I wouldn’t really call myself a distro hopper, but in the last few months I’ve had to do some fresh installs on a couple of machines and VMs for work
If these aren’t included by default, I’ll make sure to get em:
GUI:
- Firefox & Chromium
- Gimp & Krita
- VSCode/VSCodium
- Okular
- Libre office
CLI*:
- git
- wget&curl
- neovim
- zsh/ohmyzsh + plugins
- glow
- neofetch
- figlet/toilet
- zellij
- python
- nodejs/npm/nvm + nodemon globally
- ranger/rifle
Also, how do you go about migrating your old config and rc files? Start fresh or just copy em over and make adjustments where necessary?
I understand disto hopping when you’re first getting into Linux. But are there really people who do it regularly? What’s the point?
I was using Ubuntu LTS for a while, then it dropped or of support, so I decided to upgrade. It totally shit that bed, and I wasn’t really happy with Ubuntu at that point so I hopped.
I tried a rolling release (one extreme to another!) and found it problematic with Nvidia drivers. So eventually I hopped again.
Now I’m back in ol’ reliable (Debian) and I’ve decided that the grass was never really greener anywhere else. If I need newer things I’ll backport them, or use Flatpak or Distrobox or something like that.

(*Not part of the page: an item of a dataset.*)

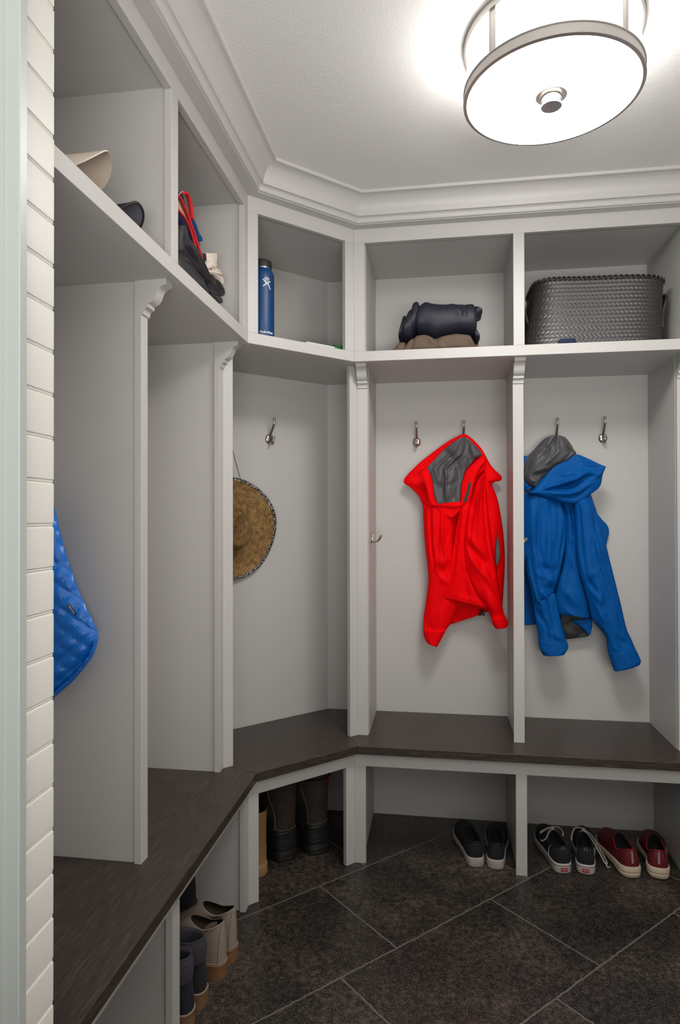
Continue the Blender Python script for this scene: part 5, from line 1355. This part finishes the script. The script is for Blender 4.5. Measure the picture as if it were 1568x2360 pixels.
# ---- boots in the left run (heels towards the room, toes to the wall)
TAUP = mat('taupe_suede', (0.30, 0.245, 0.20), 0.9, spec=0.15, noise_amt=0.12, noise_scale=50, bump=0.3, bump_scale=500)
TLIN = mat('tan_leather_lining', (0.13, 0.095, 0.065), 0.5)
HEELW = mat('stacked_leather_heel', (0.22, 0.105, 0.045), 0.5, noise_amt=0.35, noise_scale=12, stretch=(1, 1, 26))
STI = mat('pale_stitching', (0.40, 0.32, 0.24), 0.8)
for sd, loc, ang, lab in ((-1, (-.6060, 1.801), 82, 'taupe suede ankle boot with stacked tan heel, nearer of the two'), (1, (-.5960, 1.868), 80, 'taupe suede ankle boot with stacked tan heel, farther of the two')):
    I = shoe('ankle_boot', lab, loc, ang, L=.262, side=sd, sole_h=(.030, .01, .01), mats=dict(sole=HEELW, upper=TAUP, lining=TLIN, heel=HEELW, wr=.0008, seed=sd), kind='low', W_=.92, heel=(.034, .075), sole_style='flat', collar=dict(y0=.008, y1=.125, w=.0300, zb=.153, zs=.134, zf=.150), group='pair of taupe ankle boots', cat='boot')
    line_on(I, [(NS - sd * 3.5, .3), (NS - sd * 3.2, 3), (NS - sd * 3, 6), (NS - sd * 2.6, 8.9)], .0007, mat('dark_seam', (.10, .06, .045), .8), 'seam')
    line_on(I, [(x, .35) for x in (-16, -8, 0, 8, 16)], .0010, STI, 'welt_stitching', n=40, off=.001)
    for s_ in (-1, 1):
        line_on(I, [(NS + s_ * 13.0, 8.95), (NS + s_ * 13.2, 7.5), (NS + s_ * 13.6, 6.2)], .0022, BLK, 'gore_slit', n=12)
BNUB = mat('navy_black_nubuck', (0.012, 0.012, 0.016), 0.9, noise_amt=0.3, noise_scale=25, bump=0.3, bump_scale=500)
KNIT = mat('charcoal_knit_cuff', (0.045, 0.043, 0.050), 0.95, bump=1.0, bump_scale=260, stretch=(1, 1, .5))
WOODH = mat('tan_rubber_sole', (0.20, 0.105, 0.05), 0.6, noise_amt=0.15)
for sd, loc, ang, lab in ((-1, (-.6290, 1.610), 84, 'black boot with knitted cuff, partly cut off by the bottom of the picture'), (1, (-.6220, 1.684), 82, 'black boot with knitted cuff beside the taupe ankle boot')):
    I = shoe('winter_boot', lab, loc, ang, L=.270, side=sd, sole_h=(.030, .01, .012), mats=dict(sole=WOODH, upper=BNUB, lining=BLK, heel=WOODH, wr=.002, seed=3 + sd), kind='boot', W_=.95, heel=(.036, .085), sole_style='flat', collar=dict(y0=.010, y1=.112, w=.0325, zb=.176, zs=.170, zf=.178), group='pair of black knit-cuff boots', cat='boot')
    line_on(I, [(x, .25) for x in (-18, -9, 0, 9, 18)], .0012, STI, 'welt_stitching', n=40, off=.0012)
    line_on(I, [(NS - 0.2, .5), (NS - .2, 3), (NS - .2, 6.2)], .0008, mat('grey_seam', (.08, .08, .09), .8), 'seam')
    mb = MB(); rws = []
    for j in range(13):
        f_ = j / 12; z_ = .176 - .060 * (1 - f_) ; r = []
        for i in range(NS):
            c = I['colpt'](i, 0, -.0035 - .003 * math.sin(PI * min(1, f_ * 1.0)) * 1 + (.002 if f_ > .9 else 0)); rb_ = .0006 * (1 if i % 2 else -1)
            dz = c[2] - .176
            r.append(I['Wp'](c[0] * (1 + rb_ * 12), c[1], z_ + dz + .004))
        rws.append(r)
    for ins, dz in ((-.002, .0075), (.003, .0065), (.006, -.002), (.007, -.03)):
        rws.append([I['Wp'](c[0], c[1], c[2] + dz) for c in [I['colpt'](i, 0, ins) for i in range(NS)]])
    mb.grid(rws, closeu=True); mb.build('knit_cuff', KNIT, I['t'], smooth=True)
    mb = MB(); c = I['colpt'](I['itoe'] - 2, 0, -.012); add_ball(mb, I['Wp'](c[0], c[1] - .02, c[2] - .035), .004, n=8); mb.build('button', BLACK, I['t'], smooth=True)
OLV = mat('dark_olive_rubber', (0.028, 0.026, 0.020), 0.7)
I = shoe('hiking_boot', 'dark hiking boot with olive rubber rand deep in the left shoe cubby', (-.772, 1.985), 84, L=.280, side=1, sole_h=(.045, .04, .035), mats=dict(sole=OLV, upper=BNUB, lining=BLK, wr=.003, seed=9, slouch=.8), kind='boot', W_=1.1, sole_style='lug', collar=dict(y0=.004, y1=.118, w=.044, zb=.270, zs=.265, zf=.27), cat='boot')
line_on(I, [(x, 1.6) for x in (-18, -9, 0, 9, 18)], .005, OLV, 'rubber_rand', n=40)

# ---- boots in the corner cubby
BRB = mat('dark_brown_nubuck', (0.040, 0.026, 0.018), 0.85, noise_amt=0.45, noise_scale=18, bump=0.3, bump_scale=400)
RUB = mat('black_rubber_shell', (0.014, 0.014, 0.014), 0.5)
RTAG = mat('red_tag', (0.40, 0.01, 0.02), 0.6)
for sd, loc, ang, lab, gr in ((-1, (-.5700, 2.432), 42, 'left brown and black snow boot beside the tan boot', 1), (1, (-.4560, 2.500), 42, 'right brown and black snow boot with small red tag', 1)):
    I = shoe('snow_boot', lab, loc, ang, L=.262, side=sd, sole_h=(.040, .036, .036), mats=dict(sole=RUB, upper=BRB, lining=BLK, wr=.004, seed=11 + sd, slouch=1.0), kind='boot', W_=1.50, sole_style='lug', collar=dict(y0=-.006, y1=.168, w=.0760, zb=.345, zs=.340, zf=.345), group='pair of snow boots', cat='boot')
    # rubber shell around the foot
    mb = MB(); rws = []
    for off, jj in ((.004, 0.0), (.007, .4), (.0078, 1.0), (.0070, 1.6), (.0062, 2.0), (.0066, 2.05), (.0060, 2.35), (.0030, 2.45), (.0, 2.45)):
        r = []
        for i in range(NS):
            p, nn = surf(I, i, jj); p = p + nn * off; r.append(I['Wp'](p.x, p.y, p.z))
        rws.append(r)
    mb.grid(rws, closeu=True); mb.build('rubber_shell', RUB, I['t'], smooth=True)
    for zz in (.6, 1.2):
        line_on(I, [(x, zz) for x in (-16, -8, 0, 8, 16)], .003, RUB, 'rubber_ridge', n=40, off=.0078)
    line_on(I, [(x, 2.6) for x in (-20, -10, 0, 10, 20)], .0008, STI, 'welt_stitching', n=40, off=.0015)
    line_on(I, [(NS - sd * 6, 2.6), (NS - sd * 7, 4), (NS - sd * 10, 5.4), (NS - sd * 12, 6.5)], .0008, STI, 'side_seam', n=20, off=.001)
    line_on(I, [(x, 7.3) for x in (-14, -7, 0, 7, 14)], .006, BLK, 'padded_cuff', n=30, off=.001)
    if sd == 1:
        p, nn = surf(I, NS + 3.5 * 1, 6.9); q = I['Wp'](*(p + nn * .004)); d_ = (I['Wp'](*(p + nn * .014)) - q).normalized(); s2_ = Vector((-d_.y, d_.x, 0))
        mb = MB(); vs = []
        for dd in (0, .0015):
            for a_, b_ in ((-.009, -.006), (.009, -.003), (.009, .010), (-.009, .007)): vs.append(q + s2_ * a_ + d_ * dd + Vector((0, 0, b_)))
        mb.add(vs, [(0, 1, 2, 3), (7, 6, 5, 4), (0, 4, 5, 1), (1, 5, 6, 2), (2, 6, 7, 3), (3, 7, 4, 0)]); mb.build('red_tag', RTAG, I['t'])
TANL = mat('wheat_leather', (0.34, 0.185, 0.065), 0.7, noise_amt=0.15, noise_scale=30, bump=0.2, bump_scale=300)
TANS = mat('tan_gum_sole', (0.38, 0.235, 0.115), 0.65, noise_amt=0.15)
I = shoe('work_boot', 'wheat tan leather pull-on boot at the left edge of the corner cubby', (-.634, 2.316), 62, L=.275, side=-1, sole_h=(.044, .034, .03), mats=dict(sole=TANS, upper=TANL, lining=BLK, wr=.002, seed=21, slouch=.5), kind='boot', W_=1.05, sole_style='cup', collar=dict(y0=.0, y1=.125, w=.047, zb=.235, zs=.225, zf=.24), cat='boot')
line_on(I, [(x, .4) for x in (-18, -9, 0, 9, 18)], .0010, STI, 'welt_stitching', n=40, off=.001)
line_on(I, [(x, 8.2) for x in (-18, -9, 0, 9, 18)], .0008, STI, 'collar_stitching', n=40, off=.0006)
line_on(I, [(x, 2.6) for x in (-12, -6, 0, 6, 12)], .0008, STI, 'heel_stitching', n=40, off=.0008)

I’m happy with Debian now, but we’ll see what the situation is with Plasma 6 after its final release. If it’s too much trouble to backport I might hop again.
Debian is always the answer, haha
Well, I’ve only changed distros a handful of times. But, I’ve broken my system more than a few times, as well. Back when I had more time I tinkered a lot more than I do now haha
I know some who do it as a spare time relaxation exercise, install something new (to them) configure, boot, reconfigure, explore. But they have a steady system they use daily.
@NegativeLookBehind @tourist @chris
There is absolutely an element of that.
There’s something about using a fresh OS that fills me with a mild sense of excitement. Like a child getting a new toy.